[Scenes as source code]
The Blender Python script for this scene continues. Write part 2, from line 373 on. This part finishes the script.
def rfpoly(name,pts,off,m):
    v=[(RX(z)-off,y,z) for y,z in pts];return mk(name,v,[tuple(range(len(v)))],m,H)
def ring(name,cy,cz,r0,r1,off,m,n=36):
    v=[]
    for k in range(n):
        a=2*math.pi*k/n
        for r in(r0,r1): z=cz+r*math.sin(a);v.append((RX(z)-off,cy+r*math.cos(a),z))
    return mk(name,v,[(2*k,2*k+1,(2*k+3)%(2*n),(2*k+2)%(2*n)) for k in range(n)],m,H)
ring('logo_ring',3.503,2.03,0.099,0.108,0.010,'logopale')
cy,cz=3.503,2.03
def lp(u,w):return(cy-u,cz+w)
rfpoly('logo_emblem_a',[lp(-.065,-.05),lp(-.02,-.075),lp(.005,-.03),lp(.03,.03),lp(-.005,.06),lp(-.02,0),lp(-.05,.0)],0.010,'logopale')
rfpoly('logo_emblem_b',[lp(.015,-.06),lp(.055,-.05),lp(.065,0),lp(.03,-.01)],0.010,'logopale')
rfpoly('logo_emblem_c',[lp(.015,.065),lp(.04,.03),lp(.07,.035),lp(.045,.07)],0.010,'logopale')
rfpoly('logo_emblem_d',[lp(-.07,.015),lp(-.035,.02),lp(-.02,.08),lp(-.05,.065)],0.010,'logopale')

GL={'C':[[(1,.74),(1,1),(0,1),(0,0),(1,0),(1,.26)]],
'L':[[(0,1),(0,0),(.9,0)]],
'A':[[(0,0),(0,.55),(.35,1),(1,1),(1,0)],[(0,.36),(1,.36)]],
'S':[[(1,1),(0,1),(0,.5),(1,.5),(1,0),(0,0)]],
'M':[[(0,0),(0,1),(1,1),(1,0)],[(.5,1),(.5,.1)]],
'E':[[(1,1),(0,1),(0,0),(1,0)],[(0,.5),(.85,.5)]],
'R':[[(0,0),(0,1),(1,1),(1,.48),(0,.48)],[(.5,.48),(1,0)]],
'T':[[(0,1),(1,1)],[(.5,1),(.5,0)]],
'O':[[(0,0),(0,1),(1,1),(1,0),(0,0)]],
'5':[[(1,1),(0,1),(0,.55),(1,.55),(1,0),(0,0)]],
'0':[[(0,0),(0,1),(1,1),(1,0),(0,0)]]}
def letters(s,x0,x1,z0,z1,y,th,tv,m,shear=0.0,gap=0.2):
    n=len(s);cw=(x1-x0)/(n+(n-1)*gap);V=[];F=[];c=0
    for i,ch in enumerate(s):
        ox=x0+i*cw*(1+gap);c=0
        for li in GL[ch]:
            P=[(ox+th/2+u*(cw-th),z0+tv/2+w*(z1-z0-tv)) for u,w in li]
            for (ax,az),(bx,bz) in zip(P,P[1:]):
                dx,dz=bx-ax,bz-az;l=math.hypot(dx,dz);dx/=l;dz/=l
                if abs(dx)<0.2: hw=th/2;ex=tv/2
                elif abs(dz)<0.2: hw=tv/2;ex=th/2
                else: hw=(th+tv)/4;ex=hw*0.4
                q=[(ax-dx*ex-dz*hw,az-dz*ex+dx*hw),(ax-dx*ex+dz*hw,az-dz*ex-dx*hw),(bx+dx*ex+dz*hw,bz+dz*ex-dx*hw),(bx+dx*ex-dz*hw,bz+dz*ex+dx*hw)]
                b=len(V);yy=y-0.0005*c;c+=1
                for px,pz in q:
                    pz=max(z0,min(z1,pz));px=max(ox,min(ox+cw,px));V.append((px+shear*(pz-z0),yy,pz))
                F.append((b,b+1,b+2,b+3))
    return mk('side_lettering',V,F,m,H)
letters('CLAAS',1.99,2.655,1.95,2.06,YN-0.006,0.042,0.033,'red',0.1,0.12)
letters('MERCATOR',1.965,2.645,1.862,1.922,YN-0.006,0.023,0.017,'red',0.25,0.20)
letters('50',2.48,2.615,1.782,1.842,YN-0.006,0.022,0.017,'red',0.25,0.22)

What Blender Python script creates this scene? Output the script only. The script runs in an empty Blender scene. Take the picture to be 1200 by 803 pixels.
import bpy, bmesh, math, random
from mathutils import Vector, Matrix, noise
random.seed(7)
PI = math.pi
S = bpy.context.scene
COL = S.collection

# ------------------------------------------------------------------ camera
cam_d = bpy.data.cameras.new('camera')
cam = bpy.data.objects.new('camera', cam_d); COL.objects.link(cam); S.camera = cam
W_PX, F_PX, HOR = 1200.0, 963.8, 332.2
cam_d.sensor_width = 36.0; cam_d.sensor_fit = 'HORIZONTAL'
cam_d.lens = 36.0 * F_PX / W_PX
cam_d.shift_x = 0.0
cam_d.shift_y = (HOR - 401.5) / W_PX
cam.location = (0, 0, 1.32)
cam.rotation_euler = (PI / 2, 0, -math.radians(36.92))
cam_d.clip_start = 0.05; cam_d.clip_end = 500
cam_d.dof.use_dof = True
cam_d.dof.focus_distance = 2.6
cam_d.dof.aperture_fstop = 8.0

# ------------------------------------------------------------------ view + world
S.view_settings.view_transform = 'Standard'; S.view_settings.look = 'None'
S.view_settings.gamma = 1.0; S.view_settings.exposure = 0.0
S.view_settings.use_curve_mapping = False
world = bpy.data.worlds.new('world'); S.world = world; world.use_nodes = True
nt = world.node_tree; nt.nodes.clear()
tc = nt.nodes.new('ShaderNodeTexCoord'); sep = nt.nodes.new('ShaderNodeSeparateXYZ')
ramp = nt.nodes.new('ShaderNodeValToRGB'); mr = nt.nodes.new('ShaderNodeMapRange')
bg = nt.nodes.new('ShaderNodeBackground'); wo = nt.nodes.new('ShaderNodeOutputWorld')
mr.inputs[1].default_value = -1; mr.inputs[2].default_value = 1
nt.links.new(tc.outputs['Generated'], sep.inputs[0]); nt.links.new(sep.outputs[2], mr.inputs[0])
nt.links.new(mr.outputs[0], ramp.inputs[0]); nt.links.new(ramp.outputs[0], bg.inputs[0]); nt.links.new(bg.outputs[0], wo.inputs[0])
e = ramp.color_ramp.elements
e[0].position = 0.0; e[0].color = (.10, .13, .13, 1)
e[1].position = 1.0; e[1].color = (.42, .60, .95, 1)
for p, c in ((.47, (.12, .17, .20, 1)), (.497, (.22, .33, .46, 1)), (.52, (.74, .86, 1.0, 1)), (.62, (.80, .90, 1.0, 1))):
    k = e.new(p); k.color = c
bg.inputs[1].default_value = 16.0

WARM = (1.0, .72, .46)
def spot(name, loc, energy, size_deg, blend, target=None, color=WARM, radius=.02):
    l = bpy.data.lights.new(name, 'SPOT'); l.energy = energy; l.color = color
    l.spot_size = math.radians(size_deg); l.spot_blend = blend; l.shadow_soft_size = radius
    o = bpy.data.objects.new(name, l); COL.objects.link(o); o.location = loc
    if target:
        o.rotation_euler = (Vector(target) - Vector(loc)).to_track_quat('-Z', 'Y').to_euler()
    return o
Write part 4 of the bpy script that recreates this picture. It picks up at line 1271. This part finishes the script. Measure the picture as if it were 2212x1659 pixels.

§ **Exercise goal**
Go through the material above and output exactly the lines from the one containing "What Blender Python" through the one containing "cam_d.dof.aperture_fstop = 8.0".

§ **Response**
What Blender Python script creates this scene? Output the script only. The script runs in an empty Blender scene. Take the picture to be 1200 by 803 pixels.
import bpy, bmesh, math, random
from mathutils import Vector, Matrix, noise
random.seed(7)
PI = math.pi
S = bpy.context.scene
COL = S.collection

# ------------------------------------------------------------------ camera
cam_d = bpy.data.cameras.new('camera')
cam = bpy.data.objects.new('camera', cam_d); COL.objects.link(cam); S.camera = cam
W_PX, F_PX, HOR = 1200.0, 963.8, 332.2
cam_d.sensor_width = 36.0; cam_d.sensor_fit = 'HORIZONTAL'
cam_d.lens = 36.0 * F_PX / W_PX
cam_d.shift_x = 0.0
cam_d.shift_y = (HOR - 401.5) / W_PX
cam.location = (0, 0, 1.32)
cam.rotation_euler = (PI / 2, 0, -math.radians(36.92))
cam_d.clip_start = 0.05; cam_d.clip_end = 500
cam_d.dof.use_dof = True
cam_d.dof.focus_distance = 2.6
cam_d.dof.aperture_fstop = 8.0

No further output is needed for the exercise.